Designer’s distress: Sometimes color is just not enough
By Carleton Varney
Recently, a young interior designer related to me, quite sadly, a comment she had received from one of her clients at the tail end of a major decorating project: ”I’ve spent all this money,” the client moaned, “and all I got from you was color!”
Miss Designer in Distress stood back, quite dumbfounded and practically speechless. For more than two years, she had worked on the project for the client’s multi-level residence. She charted color schemes, selected fabrics, integrated the client’s existing furnishings into the plans by savvy reupholstering, bought furniture at auction, selected hardware and door knobs, chose bathroom tiles and decided on myriad other details — the kitchen colors, the stains for the floor boards, the exterior paint scheme, the chandeliers and on and on. Yet the client felt he had only received “color” for his design fees.
Adding to the stress of Miss Designer in Distress, her obviously skeptical client mentioned that she had only used her buddies in the industry to provide the rugs, the furniture, the fabrics and the antiques. The implication, of course, was that the designer had unfairly benefited these suppliers and vendors at the client’s expense.
What decorating clients sometimes don’t comprehend is that the designer’s success and the project’s completion depend on the services of many trades. The designer should use, and most often does use, the services of tradespeople that he or she knows that are not only talented but dependable and who can provide the custom designs needed to execute a project professionally.
In my own practice of interior design, our staff often turns to the same carpet makers, because we know that the designs will be woven properly — to say nothing about the fact that the carpet colors will meet our standards.
We use furniture manufacturers who understand the way our upholstered pieces must be made. For example, we often ask that the deck of a chair — the part hidden beneath the seat cushion — be covered in the fabric specified for the overall upholstery, rather than in plain muslin.
In the same way, when a wood table or furnishing surface needs to be refinished, the color of the stain is as important as the appearance of the finish — we don’t want it to look “glue-y” or over-restored.
The lesson for clients? Remember that the decorator is doing a caring job for you behind the scenes, a job often not apparent upfront.
If I were to identify the most important element provided by our design damsel in distress to her client, it was the color scheme — and if color was all he got for his money, he was very well served. Clients and decorators alike should realize that color is the No. 1 design element in a home — and that includes the colors used everywhere, from walls to floors to upholstery. A designer who can coordinate dramatically and, as I like to say, symphonically the colors in a home is a sort of genius.

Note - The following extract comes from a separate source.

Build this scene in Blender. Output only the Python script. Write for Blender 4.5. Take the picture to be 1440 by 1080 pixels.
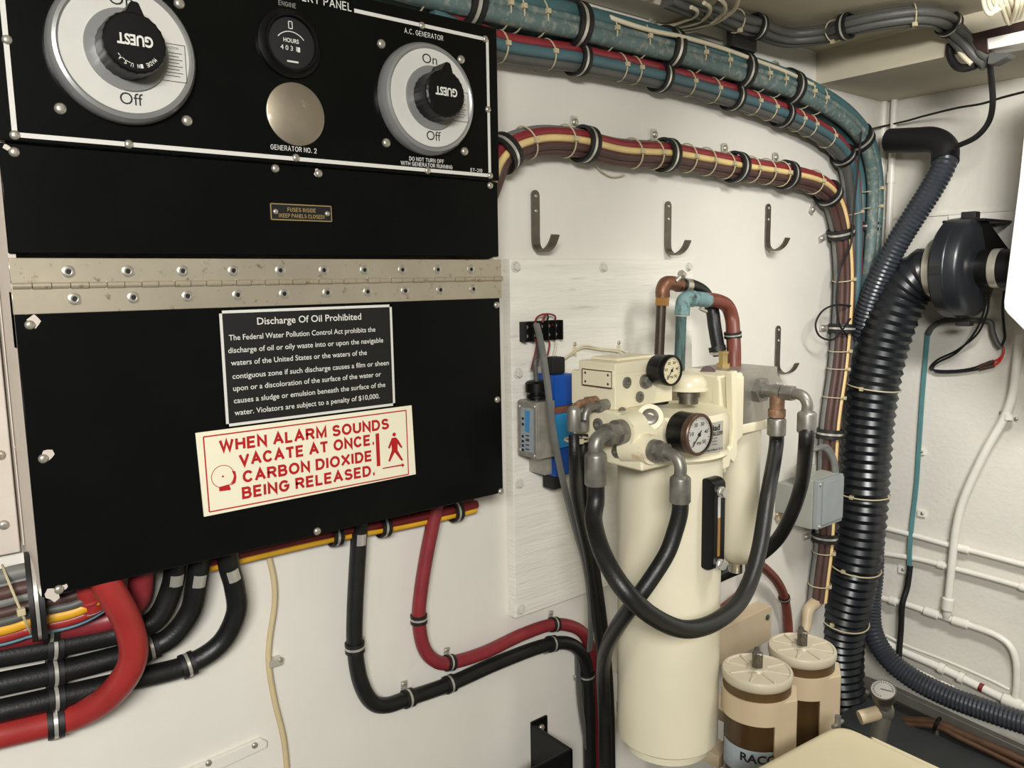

To put together wall colors, trim colors, floor stains, rug colors, upholstery colors, drapery colors, pillow colors and lamp — and lamp shade — colors is a formidable challenge. Miss Designer in Distress knows that these colors, fabric choices, rug choices and the like must create a visual melody from room to room.
For the rare clients who want their homes to be all beige or gray, then maybe they needn’t pay for color consultation. Yet good luck to them, as there are many shades of beige and gray out there.
The client who says, “Oh, I could do all that myself,” needs lots of ego management. I think Miss Designer in Distress must take it to heart that when money for services rendered is being paid and her client tells her she has not provided “enough,” she must accept that for such a client, there is never, never, never enough.
Even so, open lines of communication between clients and decorators can go a long way to making sure that everyone is satisfied at the end of the project. And that, of course, is the ultimate goal, happy decorators and happy clients.